RECORDS TO PROCESS
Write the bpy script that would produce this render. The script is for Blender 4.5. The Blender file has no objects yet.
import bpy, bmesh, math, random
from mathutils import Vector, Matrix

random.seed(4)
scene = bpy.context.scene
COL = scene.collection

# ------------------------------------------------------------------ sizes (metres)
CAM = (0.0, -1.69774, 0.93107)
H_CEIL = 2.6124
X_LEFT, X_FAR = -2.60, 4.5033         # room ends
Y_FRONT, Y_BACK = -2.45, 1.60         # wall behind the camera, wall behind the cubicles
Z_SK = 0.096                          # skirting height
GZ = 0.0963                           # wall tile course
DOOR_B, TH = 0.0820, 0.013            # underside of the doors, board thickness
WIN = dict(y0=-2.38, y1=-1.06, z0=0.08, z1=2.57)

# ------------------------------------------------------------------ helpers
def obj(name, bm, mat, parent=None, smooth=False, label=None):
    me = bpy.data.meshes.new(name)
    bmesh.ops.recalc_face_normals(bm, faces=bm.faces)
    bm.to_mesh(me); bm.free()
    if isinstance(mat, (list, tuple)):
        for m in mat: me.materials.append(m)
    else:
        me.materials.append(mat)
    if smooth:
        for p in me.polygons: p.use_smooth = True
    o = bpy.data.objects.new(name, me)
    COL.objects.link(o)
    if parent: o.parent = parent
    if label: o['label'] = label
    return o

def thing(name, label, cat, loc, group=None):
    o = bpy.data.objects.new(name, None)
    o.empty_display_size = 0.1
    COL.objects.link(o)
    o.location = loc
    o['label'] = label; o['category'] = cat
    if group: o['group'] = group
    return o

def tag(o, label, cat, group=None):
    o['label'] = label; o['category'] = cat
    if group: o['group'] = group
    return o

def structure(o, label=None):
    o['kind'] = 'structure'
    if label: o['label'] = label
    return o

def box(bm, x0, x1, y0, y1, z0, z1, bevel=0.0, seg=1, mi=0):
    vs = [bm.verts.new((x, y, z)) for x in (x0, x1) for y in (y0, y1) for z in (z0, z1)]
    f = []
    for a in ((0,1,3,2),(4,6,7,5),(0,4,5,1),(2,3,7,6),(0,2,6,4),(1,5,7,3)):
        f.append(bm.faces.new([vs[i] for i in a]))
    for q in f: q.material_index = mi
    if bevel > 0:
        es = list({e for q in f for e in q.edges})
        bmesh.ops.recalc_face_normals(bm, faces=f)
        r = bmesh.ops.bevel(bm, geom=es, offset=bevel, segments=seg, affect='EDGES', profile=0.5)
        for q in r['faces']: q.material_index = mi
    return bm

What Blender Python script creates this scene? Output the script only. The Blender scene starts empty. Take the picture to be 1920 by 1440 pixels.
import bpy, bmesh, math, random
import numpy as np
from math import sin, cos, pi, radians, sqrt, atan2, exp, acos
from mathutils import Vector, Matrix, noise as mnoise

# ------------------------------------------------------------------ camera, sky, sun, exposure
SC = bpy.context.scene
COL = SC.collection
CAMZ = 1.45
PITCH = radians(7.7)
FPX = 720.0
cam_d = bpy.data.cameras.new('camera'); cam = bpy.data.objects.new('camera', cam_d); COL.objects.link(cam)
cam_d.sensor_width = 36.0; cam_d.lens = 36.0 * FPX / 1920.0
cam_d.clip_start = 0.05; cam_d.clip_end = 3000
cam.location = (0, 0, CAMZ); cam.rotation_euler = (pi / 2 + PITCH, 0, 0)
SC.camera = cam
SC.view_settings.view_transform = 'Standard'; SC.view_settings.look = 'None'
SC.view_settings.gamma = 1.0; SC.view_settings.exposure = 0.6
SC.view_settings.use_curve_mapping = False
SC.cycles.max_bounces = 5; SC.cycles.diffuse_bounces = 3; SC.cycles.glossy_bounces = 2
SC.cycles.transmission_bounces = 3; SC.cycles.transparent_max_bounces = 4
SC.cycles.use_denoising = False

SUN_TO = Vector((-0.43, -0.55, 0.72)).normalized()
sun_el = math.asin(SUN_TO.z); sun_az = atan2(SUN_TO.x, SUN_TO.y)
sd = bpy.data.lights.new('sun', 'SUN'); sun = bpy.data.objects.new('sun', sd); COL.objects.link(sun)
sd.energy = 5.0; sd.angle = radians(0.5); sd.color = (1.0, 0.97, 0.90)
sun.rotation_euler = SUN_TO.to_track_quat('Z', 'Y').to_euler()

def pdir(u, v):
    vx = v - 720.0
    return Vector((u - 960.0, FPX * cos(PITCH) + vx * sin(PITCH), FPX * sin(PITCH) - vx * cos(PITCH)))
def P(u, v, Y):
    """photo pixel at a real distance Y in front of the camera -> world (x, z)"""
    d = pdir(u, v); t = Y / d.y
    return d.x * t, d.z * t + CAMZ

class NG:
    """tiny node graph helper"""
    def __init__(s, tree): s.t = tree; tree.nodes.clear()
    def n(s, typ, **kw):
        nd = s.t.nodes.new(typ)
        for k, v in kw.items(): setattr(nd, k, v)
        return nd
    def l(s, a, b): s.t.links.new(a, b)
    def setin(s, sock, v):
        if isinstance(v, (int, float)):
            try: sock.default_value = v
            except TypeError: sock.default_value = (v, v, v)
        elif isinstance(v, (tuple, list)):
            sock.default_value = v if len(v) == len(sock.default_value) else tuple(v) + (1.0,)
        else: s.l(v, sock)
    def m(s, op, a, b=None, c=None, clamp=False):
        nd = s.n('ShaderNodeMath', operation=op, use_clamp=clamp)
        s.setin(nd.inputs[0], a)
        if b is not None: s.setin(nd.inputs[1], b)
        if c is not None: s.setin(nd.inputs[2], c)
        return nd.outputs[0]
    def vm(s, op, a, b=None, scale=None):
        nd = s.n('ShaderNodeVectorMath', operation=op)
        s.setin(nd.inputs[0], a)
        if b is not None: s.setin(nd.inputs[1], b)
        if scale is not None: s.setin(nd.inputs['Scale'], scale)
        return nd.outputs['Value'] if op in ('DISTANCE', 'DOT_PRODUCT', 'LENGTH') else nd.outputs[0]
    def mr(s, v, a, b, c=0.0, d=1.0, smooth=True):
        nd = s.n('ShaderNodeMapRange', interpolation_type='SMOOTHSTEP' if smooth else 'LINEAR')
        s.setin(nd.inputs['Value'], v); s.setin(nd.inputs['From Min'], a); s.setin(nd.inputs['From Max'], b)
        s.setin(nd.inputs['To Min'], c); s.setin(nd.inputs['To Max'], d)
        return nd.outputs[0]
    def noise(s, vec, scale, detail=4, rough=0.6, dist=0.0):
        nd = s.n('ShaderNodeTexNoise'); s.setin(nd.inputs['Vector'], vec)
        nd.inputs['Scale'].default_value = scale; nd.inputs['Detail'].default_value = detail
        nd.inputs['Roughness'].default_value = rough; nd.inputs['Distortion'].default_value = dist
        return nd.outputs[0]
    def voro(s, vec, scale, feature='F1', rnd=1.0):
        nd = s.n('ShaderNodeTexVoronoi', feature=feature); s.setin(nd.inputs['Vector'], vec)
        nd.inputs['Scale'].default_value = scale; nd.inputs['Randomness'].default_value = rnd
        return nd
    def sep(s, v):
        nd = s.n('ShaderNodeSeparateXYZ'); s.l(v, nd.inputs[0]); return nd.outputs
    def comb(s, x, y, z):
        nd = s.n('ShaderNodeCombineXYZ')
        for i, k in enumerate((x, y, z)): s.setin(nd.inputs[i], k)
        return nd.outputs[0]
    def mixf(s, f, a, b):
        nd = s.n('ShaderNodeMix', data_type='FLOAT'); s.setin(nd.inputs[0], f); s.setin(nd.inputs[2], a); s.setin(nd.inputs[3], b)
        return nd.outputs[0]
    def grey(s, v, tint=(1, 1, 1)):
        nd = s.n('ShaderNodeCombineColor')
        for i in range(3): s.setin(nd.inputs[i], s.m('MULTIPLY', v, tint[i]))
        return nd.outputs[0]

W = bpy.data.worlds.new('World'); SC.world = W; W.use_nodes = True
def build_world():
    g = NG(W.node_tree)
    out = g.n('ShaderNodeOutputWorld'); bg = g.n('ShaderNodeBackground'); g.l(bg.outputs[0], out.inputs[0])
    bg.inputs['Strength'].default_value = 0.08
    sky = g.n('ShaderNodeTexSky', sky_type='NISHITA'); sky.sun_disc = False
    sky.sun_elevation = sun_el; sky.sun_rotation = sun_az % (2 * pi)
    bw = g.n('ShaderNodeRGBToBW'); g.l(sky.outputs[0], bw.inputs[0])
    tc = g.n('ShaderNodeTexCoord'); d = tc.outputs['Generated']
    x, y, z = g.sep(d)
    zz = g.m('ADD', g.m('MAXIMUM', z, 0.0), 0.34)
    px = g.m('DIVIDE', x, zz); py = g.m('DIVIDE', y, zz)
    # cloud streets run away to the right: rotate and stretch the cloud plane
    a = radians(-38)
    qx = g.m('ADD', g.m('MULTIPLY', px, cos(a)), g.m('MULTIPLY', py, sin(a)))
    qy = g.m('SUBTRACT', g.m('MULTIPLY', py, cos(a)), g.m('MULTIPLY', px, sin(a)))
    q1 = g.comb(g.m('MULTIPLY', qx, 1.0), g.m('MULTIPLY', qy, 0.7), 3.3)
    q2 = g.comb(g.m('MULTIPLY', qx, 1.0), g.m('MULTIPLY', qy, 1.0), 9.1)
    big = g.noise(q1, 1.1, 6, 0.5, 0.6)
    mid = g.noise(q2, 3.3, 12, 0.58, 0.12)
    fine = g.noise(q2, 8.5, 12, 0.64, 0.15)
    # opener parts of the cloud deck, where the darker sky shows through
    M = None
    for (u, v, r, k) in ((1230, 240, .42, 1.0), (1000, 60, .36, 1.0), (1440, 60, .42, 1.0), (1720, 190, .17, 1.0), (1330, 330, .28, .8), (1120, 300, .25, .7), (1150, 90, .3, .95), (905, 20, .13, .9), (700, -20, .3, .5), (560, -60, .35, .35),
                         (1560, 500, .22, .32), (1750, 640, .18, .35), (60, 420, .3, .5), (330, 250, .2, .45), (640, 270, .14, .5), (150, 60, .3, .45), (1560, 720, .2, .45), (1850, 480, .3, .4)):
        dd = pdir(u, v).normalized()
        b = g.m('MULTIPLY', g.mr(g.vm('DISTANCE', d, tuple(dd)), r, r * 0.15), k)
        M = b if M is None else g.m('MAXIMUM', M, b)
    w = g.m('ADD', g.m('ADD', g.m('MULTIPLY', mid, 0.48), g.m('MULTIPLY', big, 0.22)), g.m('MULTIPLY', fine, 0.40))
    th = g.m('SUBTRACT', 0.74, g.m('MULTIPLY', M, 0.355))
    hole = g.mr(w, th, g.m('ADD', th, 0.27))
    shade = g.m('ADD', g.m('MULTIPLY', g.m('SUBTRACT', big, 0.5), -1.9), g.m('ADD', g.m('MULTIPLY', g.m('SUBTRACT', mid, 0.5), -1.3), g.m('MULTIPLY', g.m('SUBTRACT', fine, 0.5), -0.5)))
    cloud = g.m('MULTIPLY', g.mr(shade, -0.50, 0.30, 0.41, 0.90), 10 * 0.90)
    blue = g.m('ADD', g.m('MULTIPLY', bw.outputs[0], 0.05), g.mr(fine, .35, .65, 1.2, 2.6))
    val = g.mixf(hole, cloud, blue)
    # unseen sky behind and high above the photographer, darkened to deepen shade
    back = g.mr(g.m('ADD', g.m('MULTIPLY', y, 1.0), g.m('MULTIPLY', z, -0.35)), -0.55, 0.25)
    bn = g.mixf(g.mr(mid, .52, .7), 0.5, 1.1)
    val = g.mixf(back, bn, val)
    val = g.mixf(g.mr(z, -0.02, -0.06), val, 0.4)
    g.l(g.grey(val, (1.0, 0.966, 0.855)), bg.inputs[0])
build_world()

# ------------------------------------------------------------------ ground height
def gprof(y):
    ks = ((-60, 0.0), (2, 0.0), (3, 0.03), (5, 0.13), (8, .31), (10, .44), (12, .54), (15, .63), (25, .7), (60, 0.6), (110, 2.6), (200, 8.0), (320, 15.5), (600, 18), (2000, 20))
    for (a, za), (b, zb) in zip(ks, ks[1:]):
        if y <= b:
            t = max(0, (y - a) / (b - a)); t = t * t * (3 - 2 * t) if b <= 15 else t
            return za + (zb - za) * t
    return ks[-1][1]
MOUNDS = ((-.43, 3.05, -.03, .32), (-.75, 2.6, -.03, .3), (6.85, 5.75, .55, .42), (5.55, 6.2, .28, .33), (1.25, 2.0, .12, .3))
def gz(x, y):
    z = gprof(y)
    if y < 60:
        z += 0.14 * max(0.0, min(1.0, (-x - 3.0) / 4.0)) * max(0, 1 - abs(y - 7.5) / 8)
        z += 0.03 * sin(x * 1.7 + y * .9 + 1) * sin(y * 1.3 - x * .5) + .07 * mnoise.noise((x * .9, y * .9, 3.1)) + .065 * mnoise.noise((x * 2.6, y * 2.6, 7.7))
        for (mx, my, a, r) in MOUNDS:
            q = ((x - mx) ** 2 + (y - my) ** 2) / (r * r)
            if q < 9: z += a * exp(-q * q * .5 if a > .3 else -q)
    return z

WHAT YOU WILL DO
Reply with nothing but the number of lines that contain the word "Blender".

COMPLETE RESPONSE
2